January 27, 2025 - 3:08 PM

A view of damage in Asheville, N.C., is seen during an aerial tour Oct. 2, 2024. If President Trump enacts a 25% tariff on Canadian lumber, it would be detrimental to America's ability to rebuild the area. (AP Photo/Susan Walsh, File)

President Trump on Friday promised to help North Carolina and California rebuild faster. One way to do it would be to drop his threat to impose 25% tariffs on Mexico and Canada that would make disaster recovery slower and more expensive.

The President reiterated his tariff threat in video remarks to the World Economic Forum on Thursday. “We don’t need [Canada] to make our cars. We make a lot of them. We don’t need their lumber because we have our own forests,” he said. “We don’t need their oil and gas, we have more than anybody.”

Mr. Trump is wrong on all three, but we’ll focus on lumber. The U.S. doesn’t produce enough lumber to meet domestic demand and thus imports about a third of the softwood used in home construction, mostly from Canada. Environmental policies restrict logging on public land in the American Northwest. Timber production has shifted to private land in the Southeast, but those forests must be managed so they aren’t over-logged.

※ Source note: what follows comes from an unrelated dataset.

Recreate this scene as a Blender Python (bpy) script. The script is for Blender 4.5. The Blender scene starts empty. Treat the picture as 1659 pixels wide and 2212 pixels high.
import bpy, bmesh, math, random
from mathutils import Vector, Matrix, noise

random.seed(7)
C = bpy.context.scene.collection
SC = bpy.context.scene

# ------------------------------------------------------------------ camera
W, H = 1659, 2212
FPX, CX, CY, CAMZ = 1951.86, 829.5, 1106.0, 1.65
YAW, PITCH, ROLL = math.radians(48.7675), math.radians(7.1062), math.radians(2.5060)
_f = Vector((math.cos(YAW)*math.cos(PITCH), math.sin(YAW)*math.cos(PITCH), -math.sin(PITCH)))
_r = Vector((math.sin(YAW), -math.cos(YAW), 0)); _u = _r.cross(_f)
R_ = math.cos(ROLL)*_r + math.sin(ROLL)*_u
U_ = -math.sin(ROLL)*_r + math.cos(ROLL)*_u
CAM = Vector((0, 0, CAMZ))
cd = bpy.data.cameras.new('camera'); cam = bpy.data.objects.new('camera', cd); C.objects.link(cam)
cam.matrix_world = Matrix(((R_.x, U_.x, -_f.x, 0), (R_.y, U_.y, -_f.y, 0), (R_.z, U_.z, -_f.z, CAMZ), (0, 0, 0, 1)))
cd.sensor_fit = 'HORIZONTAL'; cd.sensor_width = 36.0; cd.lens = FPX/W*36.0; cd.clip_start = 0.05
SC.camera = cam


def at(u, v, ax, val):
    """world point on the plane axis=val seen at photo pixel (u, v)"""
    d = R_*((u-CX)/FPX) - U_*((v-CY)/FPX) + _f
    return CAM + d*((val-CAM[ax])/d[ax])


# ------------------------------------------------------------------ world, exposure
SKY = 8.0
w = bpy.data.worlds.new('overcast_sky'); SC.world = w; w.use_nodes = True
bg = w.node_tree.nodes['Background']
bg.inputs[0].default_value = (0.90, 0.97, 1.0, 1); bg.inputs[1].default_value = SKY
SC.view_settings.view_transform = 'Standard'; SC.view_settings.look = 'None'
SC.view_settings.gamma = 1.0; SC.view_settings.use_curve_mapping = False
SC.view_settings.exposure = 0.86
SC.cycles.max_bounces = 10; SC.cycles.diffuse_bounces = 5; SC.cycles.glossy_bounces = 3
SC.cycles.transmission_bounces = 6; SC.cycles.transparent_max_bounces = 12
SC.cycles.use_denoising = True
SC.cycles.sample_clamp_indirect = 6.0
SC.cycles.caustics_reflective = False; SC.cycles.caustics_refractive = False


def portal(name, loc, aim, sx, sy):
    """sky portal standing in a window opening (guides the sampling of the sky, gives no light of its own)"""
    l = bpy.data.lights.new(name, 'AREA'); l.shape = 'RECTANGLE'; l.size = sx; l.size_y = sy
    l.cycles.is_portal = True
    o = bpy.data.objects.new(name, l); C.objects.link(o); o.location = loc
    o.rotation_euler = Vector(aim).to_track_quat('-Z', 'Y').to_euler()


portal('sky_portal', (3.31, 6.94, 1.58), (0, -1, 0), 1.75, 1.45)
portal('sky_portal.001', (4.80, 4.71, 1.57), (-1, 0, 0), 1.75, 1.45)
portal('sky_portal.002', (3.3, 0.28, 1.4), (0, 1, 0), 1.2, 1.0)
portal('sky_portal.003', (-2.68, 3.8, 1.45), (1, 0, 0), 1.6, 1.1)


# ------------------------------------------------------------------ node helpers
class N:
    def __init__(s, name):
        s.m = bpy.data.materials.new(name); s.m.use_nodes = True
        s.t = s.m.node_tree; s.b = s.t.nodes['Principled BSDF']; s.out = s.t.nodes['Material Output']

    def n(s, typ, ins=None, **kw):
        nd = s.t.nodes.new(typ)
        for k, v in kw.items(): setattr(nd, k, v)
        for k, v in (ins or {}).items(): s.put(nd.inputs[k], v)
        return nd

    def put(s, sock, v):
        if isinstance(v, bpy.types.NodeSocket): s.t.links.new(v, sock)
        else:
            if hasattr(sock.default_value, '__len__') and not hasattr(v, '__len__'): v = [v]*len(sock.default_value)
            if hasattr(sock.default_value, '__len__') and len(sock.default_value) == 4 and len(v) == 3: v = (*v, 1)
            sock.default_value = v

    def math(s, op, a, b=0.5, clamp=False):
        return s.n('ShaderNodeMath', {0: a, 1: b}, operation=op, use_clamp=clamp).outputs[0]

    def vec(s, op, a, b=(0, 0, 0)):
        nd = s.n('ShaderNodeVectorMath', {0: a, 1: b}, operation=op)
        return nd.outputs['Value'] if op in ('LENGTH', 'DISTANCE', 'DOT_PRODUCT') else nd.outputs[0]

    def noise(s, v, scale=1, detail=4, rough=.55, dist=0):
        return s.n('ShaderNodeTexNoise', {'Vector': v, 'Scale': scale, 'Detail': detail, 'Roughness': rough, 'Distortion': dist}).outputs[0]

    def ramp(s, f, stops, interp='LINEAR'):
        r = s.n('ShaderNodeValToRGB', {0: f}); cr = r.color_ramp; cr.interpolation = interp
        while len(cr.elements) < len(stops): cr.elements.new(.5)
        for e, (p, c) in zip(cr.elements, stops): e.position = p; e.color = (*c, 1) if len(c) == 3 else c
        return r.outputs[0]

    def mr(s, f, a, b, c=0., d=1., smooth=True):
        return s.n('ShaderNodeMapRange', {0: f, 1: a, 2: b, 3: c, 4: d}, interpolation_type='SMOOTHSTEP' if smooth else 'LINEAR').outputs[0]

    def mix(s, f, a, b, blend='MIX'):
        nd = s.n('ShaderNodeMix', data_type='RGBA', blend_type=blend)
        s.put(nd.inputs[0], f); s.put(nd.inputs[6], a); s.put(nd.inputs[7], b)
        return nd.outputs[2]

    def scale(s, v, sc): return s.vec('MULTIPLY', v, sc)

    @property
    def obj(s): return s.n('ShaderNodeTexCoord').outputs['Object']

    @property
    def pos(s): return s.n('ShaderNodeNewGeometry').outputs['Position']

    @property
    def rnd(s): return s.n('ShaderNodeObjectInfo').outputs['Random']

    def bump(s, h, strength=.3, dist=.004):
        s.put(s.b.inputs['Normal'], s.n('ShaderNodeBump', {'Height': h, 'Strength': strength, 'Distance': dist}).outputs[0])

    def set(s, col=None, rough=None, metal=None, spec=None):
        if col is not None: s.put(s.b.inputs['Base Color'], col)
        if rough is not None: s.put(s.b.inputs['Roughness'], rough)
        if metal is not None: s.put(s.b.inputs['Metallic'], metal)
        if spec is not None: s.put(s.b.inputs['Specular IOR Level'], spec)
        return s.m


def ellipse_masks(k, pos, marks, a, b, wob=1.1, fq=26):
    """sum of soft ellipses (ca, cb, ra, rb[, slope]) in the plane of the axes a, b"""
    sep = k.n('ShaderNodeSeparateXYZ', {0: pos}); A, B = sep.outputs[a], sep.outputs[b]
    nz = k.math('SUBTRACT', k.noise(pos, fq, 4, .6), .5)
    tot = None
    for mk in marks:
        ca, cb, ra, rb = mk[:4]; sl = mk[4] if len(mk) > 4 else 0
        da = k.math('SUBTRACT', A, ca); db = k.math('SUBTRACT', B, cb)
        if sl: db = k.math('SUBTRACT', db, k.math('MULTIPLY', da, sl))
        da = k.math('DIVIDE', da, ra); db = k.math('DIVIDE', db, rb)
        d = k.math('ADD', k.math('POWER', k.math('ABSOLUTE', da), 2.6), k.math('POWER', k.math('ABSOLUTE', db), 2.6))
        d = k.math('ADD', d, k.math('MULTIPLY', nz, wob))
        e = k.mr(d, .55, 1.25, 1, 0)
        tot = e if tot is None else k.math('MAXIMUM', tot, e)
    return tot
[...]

American lumber companies say Canada unfairly subsidizes its producers by charging low royalties on timber harvested from government land. Mr. Trump responded in his first term by slapping tariffs on Canadian lumber, which Mr. Biden continued.

Lumber prices are up about 35% from five years ago, which has contributed to higher building costs. As the National Association of Home Builders notes, “the lumber tariffs act as a tax on American builders, home buyers and consumers.” Mr. Trump’s 25% across-the-board tariff would raise the current 14.54% tariff rate to nearly 40%.

Mr. Trump’s tariff threat has created uncertainty for lumber wholesalers and contractors that could delay rebuilding. The U.S. can’t ramp up lumber production in the near term to meet domestic demand, so contractors will have to eat the tariff cost on lumber from Canada or import more from other countries, which would be expensive.

If Mr. Trump wants to increase U.S. lumber production, he could open up more federal land for logging as he sought to do in his first term. Timber sales from U.S. Forest Service land increased 7% from 2016 to 2020 but fell 6% from 2020 to 2023. More tariffs will punish Americans trying to rebuild.